* _DIRECTIONS_
Exactly the lines from the one that contains "HARDU = mat('dark_pegboard', '4A342A', .7, 0, .1, 12)" to the one that contains "PAPER = mat('white_card', 'F2EFEA', .6)", both lines included, should be copied, and no others.

* Start AVAILABLE RECORDS *

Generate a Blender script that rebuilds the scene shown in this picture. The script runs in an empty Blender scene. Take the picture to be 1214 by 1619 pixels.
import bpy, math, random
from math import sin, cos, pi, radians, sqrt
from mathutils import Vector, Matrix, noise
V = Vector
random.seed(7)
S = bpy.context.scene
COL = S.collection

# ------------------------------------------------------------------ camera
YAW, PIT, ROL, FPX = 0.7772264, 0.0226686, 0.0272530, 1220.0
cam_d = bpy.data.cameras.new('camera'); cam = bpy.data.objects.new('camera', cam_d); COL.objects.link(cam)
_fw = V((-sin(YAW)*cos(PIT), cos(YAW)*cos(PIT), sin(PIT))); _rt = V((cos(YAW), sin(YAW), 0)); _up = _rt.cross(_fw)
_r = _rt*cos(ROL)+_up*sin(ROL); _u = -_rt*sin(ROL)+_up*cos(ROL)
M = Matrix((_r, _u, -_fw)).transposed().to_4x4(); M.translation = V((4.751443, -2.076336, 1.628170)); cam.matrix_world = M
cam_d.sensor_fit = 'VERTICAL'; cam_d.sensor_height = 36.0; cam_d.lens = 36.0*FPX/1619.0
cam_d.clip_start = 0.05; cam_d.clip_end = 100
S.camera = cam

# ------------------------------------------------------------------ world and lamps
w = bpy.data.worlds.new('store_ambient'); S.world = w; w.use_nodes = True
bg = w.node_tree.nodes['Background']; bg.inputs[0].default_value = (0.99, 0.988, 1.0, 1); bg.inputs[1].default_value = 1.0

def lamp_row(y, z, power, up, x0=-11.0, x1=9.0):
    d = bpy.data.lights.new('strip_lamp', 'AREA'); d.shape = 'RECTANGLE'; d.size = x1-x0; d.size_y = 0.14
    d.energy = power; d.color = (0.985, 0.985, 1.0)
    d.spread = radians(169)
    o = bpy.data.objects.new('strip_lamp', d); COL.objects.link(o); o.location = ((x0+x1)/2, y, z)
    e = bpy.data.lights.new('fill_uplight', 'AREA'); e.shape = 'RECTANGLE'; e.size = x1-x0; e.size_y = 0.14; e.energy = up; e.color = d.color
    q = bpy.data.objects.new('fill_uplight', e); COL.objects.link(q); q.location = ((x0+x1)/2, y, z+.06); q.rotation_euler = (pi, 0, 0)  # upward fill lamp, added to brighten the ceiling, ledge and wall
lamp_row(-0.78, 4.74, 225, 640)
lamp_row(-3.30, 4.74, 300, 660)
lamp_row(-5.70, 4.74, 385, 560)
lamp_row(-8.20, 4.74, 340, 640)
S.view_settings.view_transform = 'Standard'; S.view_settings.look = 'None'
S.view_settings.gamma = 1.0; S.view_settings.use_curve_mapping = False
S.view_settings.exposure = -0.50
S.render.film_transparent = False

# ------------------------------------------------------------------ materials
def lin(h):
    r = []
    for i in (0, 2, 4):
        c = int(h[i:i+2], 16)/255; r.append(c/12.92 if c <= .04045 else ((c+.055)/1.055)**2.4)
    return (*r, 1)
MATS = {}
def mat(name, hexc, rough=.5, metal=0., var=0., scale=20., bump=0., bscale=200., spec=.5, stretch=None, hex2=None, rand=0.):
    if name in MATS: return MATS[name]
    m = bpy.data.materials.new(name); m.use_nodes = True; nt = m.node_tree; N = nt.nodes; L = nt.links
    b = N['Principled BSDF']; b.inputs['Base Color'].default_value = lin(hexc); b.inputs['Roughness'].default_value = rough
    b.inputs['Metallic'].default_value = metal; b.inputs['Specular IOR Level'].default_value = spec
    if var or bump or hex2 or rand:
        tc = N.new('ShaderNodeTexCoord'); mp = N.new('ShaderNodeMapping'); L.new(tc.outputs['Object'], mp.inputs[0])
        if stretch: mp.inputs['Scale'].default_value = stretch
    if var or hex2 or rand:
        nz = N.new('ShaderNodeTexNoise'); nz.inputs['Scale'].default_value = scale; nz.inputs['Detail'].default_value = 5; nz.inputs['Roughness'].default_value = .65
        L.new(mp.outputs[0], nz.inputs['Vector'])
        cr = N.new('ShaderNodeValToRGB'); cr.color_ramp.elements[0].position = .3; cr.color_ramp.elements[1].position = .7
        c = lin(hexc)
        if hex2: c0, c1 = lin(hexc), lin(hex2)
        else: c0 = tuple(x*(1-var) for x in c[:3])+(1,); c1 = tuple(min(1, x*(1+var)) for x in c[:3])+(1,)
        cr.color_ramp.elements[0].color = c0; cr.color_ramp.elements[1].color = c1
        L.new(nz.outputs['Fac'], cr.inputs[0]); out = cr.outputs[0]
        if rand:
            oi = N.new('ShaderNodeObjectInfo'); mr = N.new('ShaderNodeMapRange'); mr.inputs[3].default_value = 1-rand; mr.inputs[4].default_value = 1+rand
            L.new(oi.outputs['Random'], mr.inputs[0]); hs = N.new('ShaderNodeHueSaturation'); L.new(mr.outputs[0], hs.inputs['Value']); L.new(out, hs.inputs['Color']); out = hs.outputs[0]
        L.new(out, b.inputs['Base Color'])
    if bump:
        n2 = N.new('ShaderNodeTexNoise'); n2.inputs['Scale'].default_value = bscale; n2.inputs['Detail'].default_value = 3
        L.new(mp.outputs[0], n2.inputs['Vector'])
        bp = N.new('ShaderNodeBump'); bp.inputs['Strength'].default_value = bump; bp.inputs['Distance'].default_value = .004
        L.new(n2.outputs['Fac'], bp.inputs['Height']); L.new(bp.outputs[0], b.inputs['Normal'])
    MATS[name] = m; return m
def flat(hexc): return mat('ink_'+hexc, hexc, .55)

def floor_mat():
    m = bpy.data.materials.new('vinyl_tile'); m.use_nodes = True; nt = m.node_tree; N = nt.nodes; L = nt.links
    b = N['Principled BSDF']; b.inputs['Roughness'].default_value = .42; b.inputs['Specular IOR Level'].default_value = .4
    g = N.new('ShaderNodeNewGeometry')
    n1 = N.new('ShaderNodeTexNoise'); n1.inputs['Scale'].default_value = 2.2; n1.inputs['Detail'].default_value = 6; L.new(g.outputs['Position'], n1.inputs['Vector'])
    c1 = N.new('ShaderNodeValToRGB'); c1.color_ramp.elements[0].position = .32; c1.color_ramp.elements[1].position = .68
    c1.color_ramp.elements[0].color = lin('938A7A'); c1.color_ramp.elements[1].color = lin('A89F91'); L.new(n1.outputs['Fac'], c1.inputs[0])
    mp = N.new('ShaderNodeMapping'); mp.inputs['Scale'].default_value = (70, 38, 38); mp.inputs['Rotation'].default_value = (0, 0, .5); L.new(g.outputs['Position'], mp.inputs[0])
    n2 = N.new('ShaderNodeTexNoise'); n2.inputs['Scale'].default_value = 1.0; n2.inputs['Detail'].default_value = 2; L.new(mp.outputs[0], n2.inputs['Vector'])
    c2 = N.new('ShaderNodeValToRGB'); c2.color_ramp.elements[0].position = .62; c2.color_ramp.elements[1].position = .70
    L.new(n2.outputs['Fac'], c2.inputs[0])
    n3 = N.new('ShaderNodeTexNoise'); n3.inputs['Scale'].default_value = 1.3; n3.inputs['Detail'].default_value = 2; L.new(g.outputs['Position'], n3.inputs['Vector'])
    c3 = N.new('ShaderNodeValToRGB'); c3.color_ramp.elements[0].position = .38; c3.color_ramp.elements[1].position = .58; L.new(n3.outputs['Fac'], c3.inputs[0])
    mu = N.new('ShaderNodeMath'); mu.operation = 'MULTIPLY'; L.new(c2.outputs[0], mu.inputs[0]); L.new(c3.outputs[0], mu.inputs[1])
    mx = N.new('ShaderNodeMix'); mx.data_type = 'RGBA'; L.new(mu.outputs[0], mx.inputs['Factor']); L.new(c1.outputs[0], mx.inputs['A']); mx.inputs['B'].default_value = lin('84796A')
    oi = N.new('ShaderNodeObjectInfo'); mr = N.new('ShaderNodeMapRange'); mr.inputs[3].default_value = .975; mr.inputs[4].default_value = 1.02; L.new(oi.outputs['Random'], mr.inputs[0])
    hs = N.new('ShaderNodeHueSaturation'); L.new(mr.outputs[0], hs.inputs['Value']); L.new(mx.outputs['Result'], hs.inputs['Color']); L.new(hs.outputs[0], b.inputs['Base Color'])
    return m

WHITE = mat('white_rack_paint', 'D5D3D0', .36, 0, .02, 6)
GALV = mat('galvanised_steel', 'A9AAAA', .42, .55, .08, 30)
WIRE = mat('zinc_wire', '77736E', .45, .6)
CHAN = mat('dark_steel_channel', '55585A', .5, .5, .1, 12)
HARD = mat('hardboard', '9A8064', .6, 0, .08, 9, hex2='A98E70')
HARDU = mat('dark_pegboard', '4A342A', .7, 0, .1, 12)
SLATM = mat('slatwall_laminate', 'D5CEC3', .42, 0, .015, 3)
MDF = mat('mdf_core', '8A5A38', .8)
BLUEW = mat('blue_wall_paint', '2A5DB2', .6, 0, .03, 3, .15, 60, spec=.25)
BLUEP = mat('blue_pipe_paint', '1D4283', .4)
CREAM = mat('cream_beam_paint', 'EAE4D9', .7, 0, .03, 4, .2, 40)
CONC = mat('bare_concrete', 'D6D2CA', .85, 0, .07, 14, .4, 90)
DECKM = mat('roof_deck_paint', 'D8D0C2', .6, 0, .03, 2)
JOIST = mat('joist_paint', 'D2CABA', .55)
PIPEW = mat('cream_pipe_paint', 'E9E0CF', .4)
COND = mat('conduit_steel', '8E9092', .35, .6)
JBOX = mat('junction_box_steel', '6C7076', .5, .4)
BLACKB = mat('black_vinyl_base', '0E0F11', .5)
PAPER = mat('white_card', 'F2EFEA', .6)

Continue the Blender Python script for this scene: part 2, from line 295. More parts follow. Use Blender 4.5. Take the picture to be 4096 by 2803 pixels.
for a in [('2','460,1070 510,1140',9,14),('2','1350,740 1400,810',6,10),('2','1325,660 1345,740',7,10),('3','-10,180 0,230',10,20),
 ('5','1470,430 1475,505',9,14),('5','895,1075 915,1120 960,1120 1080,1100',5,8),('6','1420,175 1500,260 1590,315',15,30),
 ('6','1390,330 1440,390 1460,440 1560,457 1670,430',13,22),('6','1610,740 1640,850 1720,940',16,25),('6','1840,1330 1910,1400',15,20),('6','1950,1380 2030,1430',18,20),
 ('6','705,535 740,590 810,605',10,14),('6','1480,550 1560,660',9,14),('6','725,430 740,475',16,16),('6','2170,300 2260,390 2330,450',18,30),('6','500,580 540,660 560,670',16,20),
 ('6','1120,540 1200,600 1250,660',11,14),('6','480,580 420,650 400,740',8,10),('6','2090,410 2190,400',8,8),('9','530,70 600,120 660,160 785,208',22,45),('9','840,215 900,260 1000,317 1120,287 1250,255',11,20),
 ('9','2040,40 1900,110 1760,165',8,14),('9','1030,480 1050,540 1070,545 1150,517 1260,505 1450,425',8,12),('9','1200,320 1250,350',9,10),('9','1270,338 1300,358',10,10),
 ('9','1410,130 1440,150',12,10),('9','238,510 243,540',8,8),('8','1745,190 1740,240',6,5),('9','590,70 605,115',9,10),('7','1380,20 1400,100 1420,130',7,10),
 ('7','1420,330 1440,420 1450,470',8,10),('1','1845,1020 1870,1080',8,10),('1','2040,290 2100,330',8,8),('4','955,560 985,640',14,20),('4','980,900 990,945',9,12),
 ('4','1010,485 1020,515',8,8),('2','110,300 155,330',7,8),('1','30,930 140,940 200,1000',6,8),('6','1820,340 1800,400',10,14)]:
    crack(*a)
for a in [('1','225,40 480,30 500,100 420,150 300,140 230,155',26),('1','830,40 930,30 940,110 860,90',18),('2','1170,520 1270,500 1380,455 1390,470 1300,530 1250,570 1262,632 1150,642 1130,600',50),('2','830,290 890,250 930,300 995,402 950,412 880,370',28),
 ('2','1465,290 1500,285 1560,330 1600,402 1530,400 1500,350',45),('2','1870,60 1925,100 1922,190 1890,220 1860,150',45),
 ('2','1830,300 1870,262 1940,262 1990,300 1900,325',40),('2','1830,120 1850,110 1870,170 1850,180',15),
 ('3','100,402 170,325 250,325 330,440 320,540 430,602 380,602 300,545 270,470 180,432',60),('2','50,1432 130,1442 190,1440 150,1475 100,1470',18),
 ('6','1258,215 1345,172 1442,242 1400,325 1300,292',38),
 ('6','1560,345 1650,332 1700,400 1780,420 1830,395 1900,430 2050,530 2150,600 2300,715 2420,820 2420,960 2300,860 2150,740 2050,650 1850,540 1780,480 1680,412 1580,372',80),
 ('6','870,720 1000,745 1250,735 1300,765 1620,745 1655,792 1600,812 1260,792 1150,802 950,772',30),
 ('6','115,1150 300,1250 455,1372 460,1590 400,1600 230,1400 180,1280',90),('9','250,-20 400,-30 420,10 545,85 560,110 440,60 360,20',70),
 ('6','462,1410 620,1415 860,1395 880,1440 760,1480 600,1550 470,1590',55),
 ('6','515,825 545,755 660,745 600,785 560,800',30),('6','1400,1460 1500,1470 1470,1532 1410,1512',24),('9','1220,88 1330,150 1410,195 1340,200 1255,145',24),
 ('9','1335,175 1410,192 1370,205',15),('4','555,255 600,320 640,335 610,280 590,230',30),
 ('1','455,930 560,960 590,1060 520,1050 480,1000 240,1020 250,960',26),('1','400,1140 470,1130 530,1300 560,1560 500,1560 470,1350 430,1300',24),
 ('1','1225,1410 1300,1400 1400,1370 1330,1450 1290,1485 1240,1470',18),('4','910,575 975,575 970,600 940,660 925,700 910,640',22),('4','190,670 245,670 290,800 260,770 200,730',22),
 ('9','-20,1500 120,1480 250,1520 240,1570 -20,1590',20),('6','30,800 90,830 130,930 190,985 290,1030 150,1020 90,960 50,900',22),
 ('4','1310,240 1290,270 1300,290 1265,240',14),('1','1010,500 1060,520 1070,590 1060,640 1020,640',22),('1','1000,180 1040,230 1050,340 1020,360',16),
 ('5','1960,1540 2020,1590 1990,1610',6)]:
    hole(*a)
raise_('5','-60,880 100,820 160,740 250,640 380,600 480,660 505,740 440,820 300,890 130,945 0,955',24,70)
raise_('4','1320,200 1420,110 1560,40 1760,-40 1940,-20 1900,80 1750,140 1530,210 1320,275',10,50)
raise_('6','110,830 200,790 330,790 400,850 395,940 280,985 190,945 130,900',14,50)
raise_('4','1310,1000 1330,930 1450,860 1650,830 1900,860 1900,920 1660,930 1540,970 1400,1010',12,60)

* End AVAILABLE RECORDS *

* _RESULT OF THIS EXERCISE_
HARDU = mat('dark_pegboard', '4A342A', .7, 0, .1, 12)
SLATM = mat('slatwall_laminate', 'D5CEC3', .42, 0, .015, 3)
MDF = mat('mdf_core', '8A5A38', .8)
BLUEW = mat('blue_wall_paint', '2A5DB2', .6, 0, .03, 3, .15, 60, spec=.25)
BLUEP = mat('blue_pipe_paint', '1D4283', .4)
CREAM = mat('cream_beam_paint', 'EAE4D9', .7, 0, .03, 4, .2, 40)
CONC = mat('bare_concrete', 'D6D2CA', .85, 0, .07, 14, .4, 90)
DECKM = mat('roof_deck_paint', 'D8D0C2', .6, 0, .03, 2)
JOIST = mat('joist_paint', 'D2CABA', .55)
PIPEW = mat('cream_pipe_paint', 'E9E0CF', .4)
COND = mat('conduit_steel', '8E9092', .35, .6)
JBOX = mat('junction_box_steel', '6C7076', .5, .4)
BLACKB = mat('black_vinyl_base', '0E0F11', .5)
PAPER = mat('white_card', 'F2EFEA', .6)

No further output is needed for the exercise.